Vale citar novamente as palavras do ilustre Juiz Federal João Batista Ribeiro, titular da 5ª Vara Federal Cível da Seção Judiciária de Minas Gerais, que ressaltou:
Assim, sendo incontroverso que à SUSEP compete, na qualidade de executora da política traçada pelo CNSP, como órgão fiscalizador da constituição, organização, funcionamento e operações das Sociedades Seguradoras, decorre do ordenamento jurídico e da própria natureza das coisas que pode também estabelecer regras e impor restrições visando à proteção dos consumidores, dentro da razoabilidade e da proporcionalidade esperados. Desta feita, mais relevante e efetivo do que medidas judiciais é a elaboração de termos de ajustamento de conduta e convênios que viabilizem o legal e ordinário funcionamento da associação, já que essa entidade realiza função que o Estado confessadamente não consegue desempenhar (…)
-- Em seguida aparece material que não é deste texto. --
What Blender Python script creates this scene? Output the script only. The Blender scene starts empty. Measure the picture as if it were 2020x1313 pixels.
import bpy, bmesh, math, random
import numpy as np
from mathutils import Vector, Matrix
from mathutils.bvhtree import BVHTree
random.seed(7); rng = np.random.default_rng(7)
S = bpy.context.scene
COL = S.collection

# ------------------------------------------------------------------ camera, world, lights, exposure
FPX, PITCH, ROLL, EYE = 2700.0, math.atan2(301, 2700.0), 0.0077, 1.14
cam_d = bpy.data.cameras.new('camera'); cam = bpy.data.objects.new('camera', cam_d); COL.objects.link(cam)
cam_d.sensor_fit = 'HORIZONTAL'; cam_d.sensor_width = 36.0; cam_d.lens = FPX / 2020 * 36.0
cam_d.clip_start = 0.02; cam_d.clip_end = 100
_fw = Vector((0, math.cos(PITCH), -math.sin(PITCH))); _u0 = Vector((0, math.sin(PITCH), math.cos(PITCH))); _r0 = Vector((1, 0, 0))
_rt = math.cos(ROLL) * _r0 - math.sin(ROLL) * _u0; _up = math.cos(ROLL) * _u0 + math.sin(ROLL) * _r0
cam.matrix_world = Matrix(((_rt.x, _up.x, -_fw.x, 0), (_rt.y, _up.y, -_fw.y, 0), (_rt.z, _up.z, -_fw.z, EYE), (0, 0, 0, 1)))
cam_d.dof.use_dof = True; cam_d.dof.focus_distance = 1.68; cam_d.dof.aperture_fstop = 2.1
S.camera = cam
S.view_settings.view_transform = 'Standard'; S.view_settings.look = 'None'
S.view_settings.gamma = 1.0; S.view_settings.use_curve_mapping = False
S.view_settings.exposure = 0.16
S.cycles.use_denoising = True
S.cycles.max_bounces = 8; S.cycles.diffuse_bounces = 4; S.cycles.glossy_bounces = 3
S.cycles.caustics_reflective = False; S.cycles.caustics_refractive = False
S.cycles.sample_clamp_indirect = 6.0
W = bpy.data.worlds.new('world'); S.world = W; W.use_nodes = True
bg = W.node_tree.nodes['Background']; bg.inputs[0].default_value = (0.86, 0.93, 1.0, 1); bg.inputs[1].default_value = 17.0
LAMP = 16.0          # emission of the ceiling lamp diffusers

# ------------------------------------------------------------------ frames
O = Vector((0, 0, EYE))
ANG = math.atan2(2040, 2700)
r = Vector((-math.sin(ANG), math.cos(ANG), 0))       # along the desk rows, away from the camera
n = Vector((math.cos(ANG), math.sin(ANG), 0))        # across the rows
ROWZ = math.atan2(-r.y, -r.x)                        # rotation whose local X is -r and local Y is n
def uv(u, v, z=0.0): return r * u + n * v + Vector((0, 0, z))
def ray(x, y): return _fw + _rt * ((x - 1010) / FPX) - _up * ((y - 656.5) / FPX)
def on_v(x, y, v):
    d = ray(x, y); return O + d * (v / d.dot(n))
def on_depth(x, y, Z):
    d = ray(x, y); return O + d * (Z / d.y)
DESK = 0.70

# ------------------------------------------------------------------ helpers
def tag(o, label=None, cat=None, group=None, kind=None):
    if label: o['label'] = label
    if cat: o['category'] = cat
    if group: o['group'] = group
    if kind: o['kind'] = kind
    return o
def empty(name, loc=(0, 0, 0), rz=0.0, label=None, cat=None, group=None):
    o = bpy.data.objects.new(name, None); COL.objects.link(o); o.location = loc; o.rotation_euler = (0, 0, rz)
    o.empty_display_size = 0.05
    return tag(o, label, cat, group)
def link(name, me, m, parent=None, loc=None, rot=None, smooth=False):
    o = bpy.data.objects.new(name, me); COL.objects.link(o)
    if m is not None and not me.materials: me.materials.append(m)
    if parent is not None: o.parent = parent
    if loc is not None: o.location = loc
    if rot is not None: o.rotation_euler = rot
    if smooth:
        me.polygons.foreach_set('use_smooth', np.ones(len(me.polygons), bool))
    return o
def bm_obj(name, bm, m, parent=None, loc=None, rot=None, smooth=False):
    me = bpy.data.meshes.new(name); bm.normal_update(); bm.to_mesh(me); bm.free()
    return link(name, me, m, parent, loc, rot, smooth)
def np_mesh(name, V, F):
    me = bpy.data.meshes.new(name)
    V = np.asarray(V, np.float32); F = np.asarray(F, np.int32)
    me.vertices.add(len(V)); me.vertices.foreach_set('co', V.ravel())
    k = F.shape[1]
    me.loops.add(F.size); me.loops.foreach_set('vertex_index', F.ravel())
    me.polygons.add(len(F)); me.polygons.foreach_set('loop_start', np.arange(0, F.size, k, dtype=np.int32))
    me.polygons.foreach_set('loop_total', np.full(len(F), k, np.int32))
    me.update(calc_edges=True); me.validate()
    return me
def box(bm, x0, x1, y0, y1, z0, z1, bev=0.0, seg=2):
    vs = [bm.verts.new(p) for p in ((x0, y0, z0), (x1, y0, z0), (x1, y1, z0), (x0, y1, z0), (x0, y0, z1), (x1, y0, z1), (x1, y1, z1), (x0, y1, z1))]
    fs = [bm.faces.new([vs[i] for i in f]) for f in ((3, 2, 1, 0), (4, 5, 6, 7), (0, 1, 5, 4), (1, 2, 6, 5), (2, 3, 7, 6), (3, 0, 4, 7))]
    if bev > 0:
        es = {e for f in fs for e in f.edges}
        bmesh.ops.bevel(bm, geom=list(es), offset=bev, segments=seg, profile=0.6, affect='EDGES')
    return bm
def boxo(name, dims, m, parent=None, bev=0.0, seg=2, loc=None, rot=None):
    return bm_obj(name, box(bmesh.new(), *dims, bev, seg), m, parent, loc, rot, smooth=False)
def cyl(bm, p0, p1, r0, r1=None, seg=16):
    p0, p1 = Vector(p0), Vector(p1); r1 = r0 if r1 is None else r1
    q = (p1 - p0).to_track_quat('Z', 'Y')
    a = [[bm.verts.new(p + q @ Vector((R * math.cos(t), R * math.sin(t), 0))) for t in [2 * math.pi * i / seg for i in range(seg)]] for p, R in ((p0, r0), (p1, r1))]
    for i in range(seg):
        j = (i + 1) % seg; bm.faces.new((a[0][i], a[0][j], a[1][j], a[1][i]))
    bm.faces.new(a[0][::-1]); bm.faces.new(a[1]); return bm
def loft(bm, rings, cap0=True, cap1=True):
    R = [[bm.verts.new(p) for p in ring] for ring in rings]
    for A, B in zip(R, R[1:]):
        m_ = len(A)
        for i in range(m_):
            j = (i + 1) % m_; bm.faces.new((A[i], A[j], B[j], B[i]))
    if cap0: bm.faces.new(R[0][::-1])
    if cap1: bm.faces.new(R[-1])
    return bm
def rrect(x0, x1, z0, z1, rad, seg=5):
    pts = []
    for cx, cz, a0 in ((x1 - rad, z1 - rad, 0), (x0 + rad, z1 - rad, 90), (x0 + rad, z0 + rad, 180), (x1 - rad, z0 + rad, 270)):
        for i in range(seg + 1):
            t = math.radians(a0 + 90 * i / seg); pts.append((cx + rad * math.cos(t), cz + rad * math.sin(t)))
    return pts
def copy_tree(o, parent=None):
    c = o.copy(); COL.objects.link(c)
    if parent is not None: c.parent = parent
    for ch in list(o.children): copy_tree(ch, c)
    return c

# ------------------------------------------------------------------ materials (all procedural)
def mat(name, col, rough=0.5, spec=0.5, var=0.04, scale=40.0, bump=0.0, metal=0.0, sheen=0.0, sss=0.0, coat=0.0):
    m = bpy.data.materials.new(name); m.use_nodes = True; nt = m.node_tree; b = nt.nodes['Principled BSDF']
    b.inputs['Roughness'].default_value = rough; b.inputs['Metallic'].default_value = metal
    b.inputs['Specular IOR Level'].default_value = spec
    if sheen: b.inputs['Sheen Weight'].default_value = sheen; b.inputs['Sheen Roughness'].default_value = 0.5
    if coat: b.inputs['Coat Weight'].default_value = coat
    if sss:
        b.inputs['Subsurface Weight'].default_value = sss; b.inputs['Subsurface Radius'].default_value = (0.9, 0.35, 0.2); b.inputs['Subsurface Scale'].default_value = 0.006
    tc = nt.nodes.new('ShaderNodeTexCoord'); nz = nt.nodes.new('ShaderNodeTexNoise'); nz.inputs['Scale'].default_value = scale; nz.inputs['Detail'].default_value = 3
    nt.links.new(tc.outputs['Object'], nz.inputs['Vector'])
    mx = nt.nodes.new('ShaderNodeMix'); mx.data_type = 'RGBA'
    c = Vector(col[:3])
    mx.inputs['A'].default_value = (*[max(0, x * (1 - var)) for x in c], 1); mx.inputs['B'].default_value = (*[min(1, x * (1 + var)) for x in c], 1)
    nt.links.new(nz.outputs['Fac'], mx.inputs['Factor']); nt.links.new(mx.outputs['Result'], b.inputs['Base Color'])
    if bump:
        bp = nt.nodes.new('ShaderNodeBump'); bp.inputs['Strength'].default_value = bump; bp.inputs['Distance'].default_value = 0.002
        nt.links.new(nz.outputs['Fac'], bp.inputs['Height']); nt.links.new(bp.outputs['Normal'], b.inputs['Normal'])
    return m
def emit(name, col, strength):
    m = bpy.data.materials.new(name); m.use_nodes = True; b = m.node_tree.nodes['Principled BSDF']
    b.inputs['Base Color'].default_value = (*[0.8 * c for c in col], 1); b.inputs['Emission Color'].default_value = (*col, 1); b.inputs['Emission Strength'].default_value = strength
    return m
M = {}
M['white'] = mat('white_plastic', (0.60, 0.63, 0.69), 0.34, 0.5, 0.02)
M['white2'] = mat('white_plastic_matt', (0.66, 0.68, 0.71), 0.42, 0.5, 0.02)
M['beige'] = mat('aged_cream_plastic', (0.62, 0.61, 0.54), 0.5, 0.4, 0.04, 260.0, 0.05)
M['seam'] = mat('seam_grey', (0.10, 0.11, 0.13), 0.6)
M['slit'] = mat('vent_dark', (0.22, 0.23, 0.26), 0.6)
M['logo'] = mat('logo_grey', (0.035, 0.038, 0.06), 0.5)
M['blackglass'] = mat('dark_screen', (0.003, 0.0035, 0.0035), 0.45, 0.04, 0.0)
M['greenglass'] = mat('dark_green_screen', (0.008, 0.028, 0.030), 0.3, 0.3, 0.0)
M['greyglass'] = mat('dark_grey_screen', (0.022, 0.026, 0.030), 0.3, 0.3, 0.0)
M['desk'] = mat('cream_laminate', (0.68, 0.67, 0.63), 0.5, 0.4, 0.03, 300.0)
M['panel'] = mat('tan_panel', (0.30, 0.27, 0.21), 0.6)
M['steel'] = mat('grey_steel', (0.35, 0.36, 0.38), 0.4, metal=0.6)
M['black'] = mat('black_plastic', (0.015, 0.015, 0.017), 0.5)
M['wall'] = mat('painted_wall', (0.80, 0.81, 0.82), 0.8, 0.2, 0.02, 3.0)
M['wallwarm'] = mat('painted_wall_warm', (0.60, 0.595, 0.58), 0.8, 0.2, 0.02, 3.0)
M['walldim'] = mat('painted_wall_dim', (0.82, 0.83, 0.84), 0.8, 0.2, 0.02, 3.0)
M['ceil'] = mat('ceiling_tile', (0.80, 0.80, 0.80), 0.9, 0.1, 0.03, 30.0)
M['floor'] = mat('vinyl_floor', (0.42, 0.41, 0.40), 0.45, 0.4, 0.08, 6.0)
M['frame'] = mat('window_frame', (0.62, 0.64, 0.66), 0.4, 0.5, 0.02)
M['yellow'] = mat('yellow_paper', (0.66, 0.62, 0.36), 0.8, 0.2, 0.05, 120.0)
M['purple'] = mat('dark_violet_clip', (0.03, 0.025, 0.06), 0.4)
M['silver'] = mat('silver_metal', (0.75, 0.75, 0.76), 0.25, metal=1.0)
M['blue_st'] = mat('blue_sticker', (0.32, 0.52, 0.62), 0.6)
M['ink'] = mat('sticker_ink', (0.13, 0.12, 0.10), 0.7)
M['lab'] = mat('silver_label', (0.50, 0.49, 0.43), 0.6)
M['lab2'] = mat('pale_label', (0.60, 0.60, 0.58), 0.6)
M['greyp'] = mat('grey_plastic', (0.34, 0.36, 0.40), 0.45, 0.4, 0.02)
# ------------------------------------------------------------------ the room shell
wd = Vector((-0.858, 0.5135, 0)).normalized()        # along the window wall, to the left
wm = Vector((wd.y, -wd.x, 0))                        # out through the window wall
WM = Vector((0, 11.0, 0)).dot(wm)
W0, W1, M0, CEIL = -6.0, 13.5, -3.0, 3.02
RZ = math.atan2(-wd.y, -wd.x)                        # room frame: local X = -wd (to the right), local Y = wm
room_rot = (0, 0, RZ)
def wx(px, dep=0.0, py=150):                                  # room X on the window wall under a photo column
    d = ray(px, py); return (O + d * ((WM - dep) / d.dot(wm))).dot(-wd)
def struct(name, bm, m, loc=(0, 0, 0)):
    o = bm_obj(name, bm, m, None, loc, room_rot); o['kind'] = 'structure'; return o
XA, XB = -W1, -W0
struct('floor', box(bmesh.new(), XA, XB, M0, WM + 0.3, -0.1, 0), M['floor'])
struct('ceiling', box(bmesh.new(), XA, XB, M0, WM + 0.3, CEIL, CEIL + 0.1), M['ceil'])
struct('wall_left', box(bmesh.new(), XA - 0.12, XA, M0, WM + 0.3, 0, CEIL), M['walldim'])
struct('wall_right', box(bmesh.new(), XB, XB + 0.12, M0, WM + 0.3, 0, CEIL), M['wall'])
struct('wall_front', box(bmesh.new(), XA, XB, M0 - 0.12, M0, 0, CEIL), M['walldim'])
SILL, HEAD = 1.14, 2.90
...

Nas jurisprudências apresentadas, em toda sua fundamentação e por meios de outros entendimentos jurisprudenciais demonstra-se perfeita licitude em nosso ordenamento jurídico, que havendo qualquer ilegalidade da associação e que a mesma não negocia seguros conforme legislação especifica aplicável. Vejamos:
0014904-70.2011.4.02.5101 (2011.51.01.014904-8)
RELATORA: EDNA CARVALHO KLEEMANN
APELANTE(S): ASSOCIACAO MINEIRA DE PROTECAO EASSISTENCIA AUTOMOTIVA – AMPLA, EDUARDO PEREIRA DACOSTA,LUCIANA PEREIRA DACOSTA,GABRIELA PEREIRA DAS NEVES
ADVOGADO(S): RENATO DE ASSIS PINHEIRO
APELADO(S): SUSEP-SUPERINTENDENCIA DE SEGUROSPRIVADOS
ADVOGADO(S): PROCURADOR FEDERAL
ORIGEM: 07ª VARA FEDERAL DO RIO DE JANEIRO
(00149047020114025101)
EMENTA
AÇÃO CIVIL PÚBLICA. ADMINISTRATIVO. SUSEP. ASSOCIAÇÃO. PROTEÇÃO AUTOMOTIVA. ILEGALIDADE. INEXISTÊNCIA.
A despeito das atribuições legais da Superintendência de Seguros Privados – SUSEP para a fiscalização das operações de seguro e afins (Decreto-lei n.º 73/66), não se verifica, no caso, a negociação ilegal de seguros por associação sem fins lucrativos instituída com o fim de promover proteção automotiva a seus associados. Apesar das semelhanças com o contrato de seguro automobilístico típico, há inegáveis diferenças, como o rateio de despesas entre os associados, apuradas no mês anterior, e proporcional às quotas existentes, com limite máximo de valor a ser indenizado. Hipótese de contrato pluralista, em grupo restrito de ajuda mútua, caracterizado pela autogestão (Enunciado n.º 185 da III
Jornada de Direito Civil), em que não há a figura do segurado e do segurador, nem garantia de risco coberto, mas rateio de prejuízos efetivamente caracterizados. Eventual prática de crime (art. 121 do DL n.º 73/66) há de ser aferida na via própria, mas não há qualquer ilegalidade na simples associação para rateio de prejuízos. Apelação provida. Sentença reformada.
ACÓRDÃO
Vistos, relatados e discutidos estes autos, em que são partes as acima indicadas, decide a 6ª Turma Especializada do Tribunal Regional Federal da 2ª Região,por unanimidade, na forma do voto da relatora, dar provimento à apelação.
Rio de Janeiro, 14 de julho de 2014.